(accepted for the Digital Cameras as a Nexus in Everyday Life event. Helsinki. November 28-30)
Photography as a networked practice in everyday life: the case of a flickr group in Barcelona
Edgar Gómez Cruz PhD.
Elisenda Ardèvol Piera PhD.
Internet Interdisciplinary Institute
The use of digital photography is transforming in great stance the role of photography in contemporary societies (Okabe & Ito, 2003; 2006). This paper is based on an ethnographic fieldwork of one year and a half with a group of photographers in the site flickr.com. The group, named “SortidazZ” is an amateur and snapshooters group in Barcelona.
In this research, digital photography is understood using a complementary approach: The Practice Theory approach (Reckwitz, 2002; Schatzki, Knorr-Cetina & Von Savigny, 2001) and as the sociotechnical network (Bijker & Law, 1994). Following Larsen:
Photography is so evidently material and social, objective and subjective, that is, heterogeneous. It is a complex amalgam of technology, discourse and practice. Photographic agency is a relational effect that first comes into force when a heterogeneous network of humans and non-humans is in place. (2008, p. 145)
The goal of this paper is twofold. On the one hand it discusses the main digital photographic practices of a heavy user group, and second, it describes the way the group is constituted and formed as a collective identity performing those practices. Two critical conclusions are proposed: the traditional role of snapshot and amateur photography is changing, from a memory device to a connectivity practice and from having a primary social cohesion role to be a key element in new groups formation. And second, that the formation of a “social network” goes beyond the specific technological platforms of mediation (flickr, Facebook, twitter, etc.). Although the studied group was born in flickr, their consolidation requires several instances online and offline where digital imagery practices plays a key role on it.
References
Bijker, W., & Law, J. (1994). Shaping technology/building society: Studies in sociotechnical change. Cambridge, Mass.(EUA): MIT Press.
Larsen, J. (2008). Practices and Flows of Digital Photography: An Ethnographic Framework. Mobilities, 3(1), 141-160.

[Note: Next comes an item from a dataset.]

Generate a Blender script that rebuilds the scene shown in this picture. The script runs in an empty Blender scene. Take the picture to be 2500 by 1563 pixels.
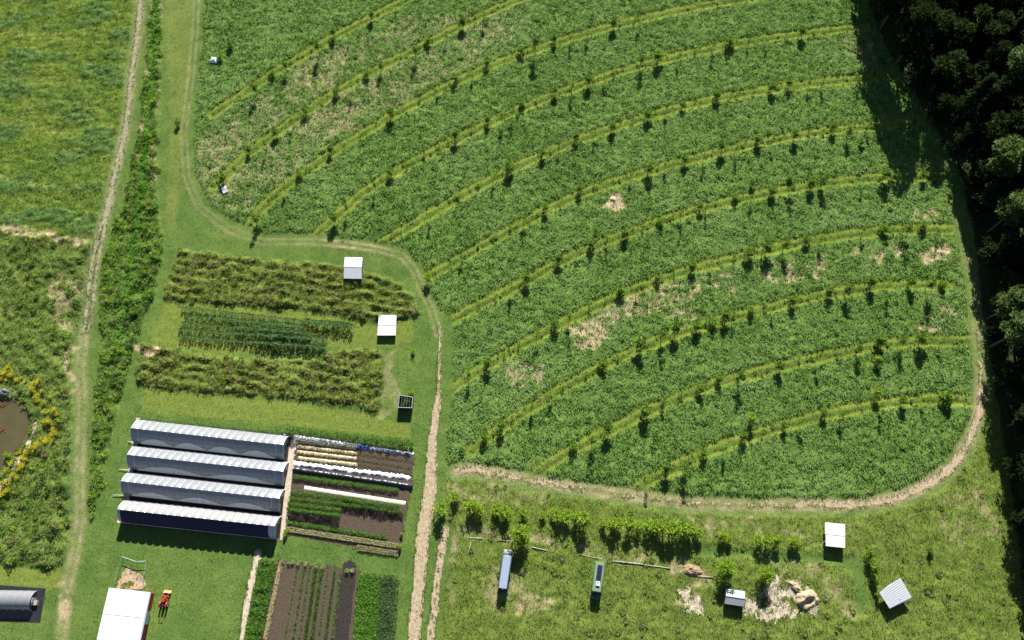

Okabe, D., & Ito, M. (2003). Camera phones changing the definition of picture-worthy. Japan Media Review, 29.
Okabe, D., & Ito, M. (2006). Everyday Contexts of Camera Phone Use: Steps Toward Technosocial Ethnographic Frameworks. In J. Höflich & M. Hartmann (Eds.), Mobile Communication in Everyday Life: An Ethnographic View (pp. 79-102). Berlin: Frank & Timme.
Reckwitz, A. (2002). Toward a Theory of Social Practices. European Journal of Sociology, 5(2), 243-263.
Schatzki, T., Knorr-Cetina, K., & Von Savigny, E. (2001). The Practice Turn in Contemporary Theory. London: Routledge.